Dad wasn’t fond of the Dell, you could tell because he called it ‘the swamp.’
The truth was a little more complex. It was not that he didn’t like the Dell so much as he was not entirely enamoured of its inhabitants. I found this out, much to my amusement, when dad found the ancient white enamelled laundry bucket, complete with matching lid, hidden under a pile of leaves behind the garden shed, I might have noted earlier that dad was just a little inquisitive, so, finding a bucket hidden in a pile of leaves, autumn leaves that should by all accounts have been long gone, he decided to take the lid off of the bucket. If he had been a little more observant he might have seen that the lid had been very well punctured, he might have deduced that the punctures were to allow air into the bucket, but he didn’t and he removed the lid.
In the kitchen, mum heard the most blood curdling scream and it was followed by dad running in the back door and through into the front room where she found him sitting in his armchair hiding behind a very shaky newspaper.

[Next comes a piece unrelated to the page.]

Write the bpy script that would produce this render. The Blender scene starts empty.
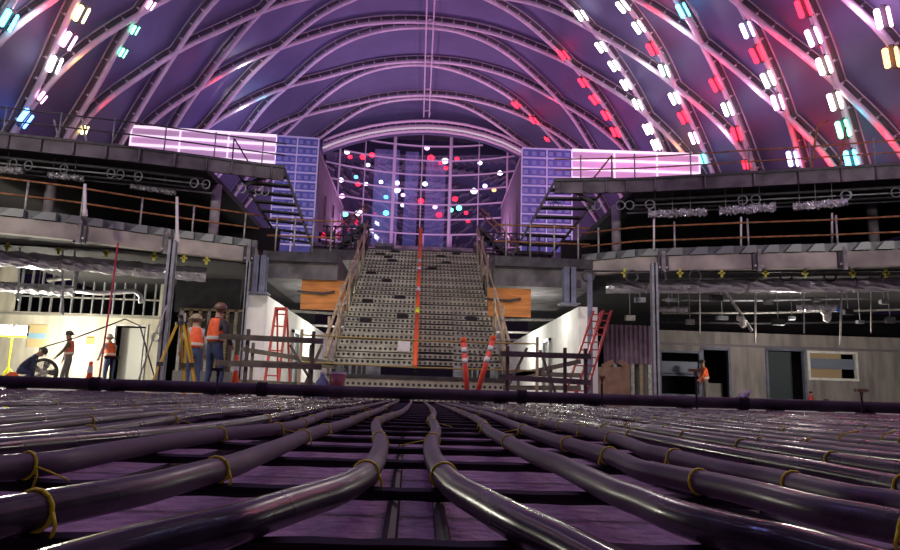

“What’s happened?” Mum asked him, concerned as to his plight. Eventually there came a reply.
“Frogs.” Was all he said.
My dad had been ‘Out East’ in Burma and India during ‘The war,’ he had an infinite supply of war stories about jungle warfare, but it turned out he had a deep, dark secret, known only to my mum and him, he was afraid of nothing, except frogs.
When we first saw the television series ‘It Ain’t Half Hot Mum’ about an army concert party in the Far East during ‘The war,’ one of the soldiers looked suspiciously like dad, rising to his full height of just over five feet from his boots to oversized solar toupee Gunner Sugden of the Royal Artillery was the image of my father as a young man. He might never have lived this down if, in later years he had never grown a moustache, because he reinvented himself militarily to become an almost exact facsimile of Captain Mainwaring from Dad’s Army.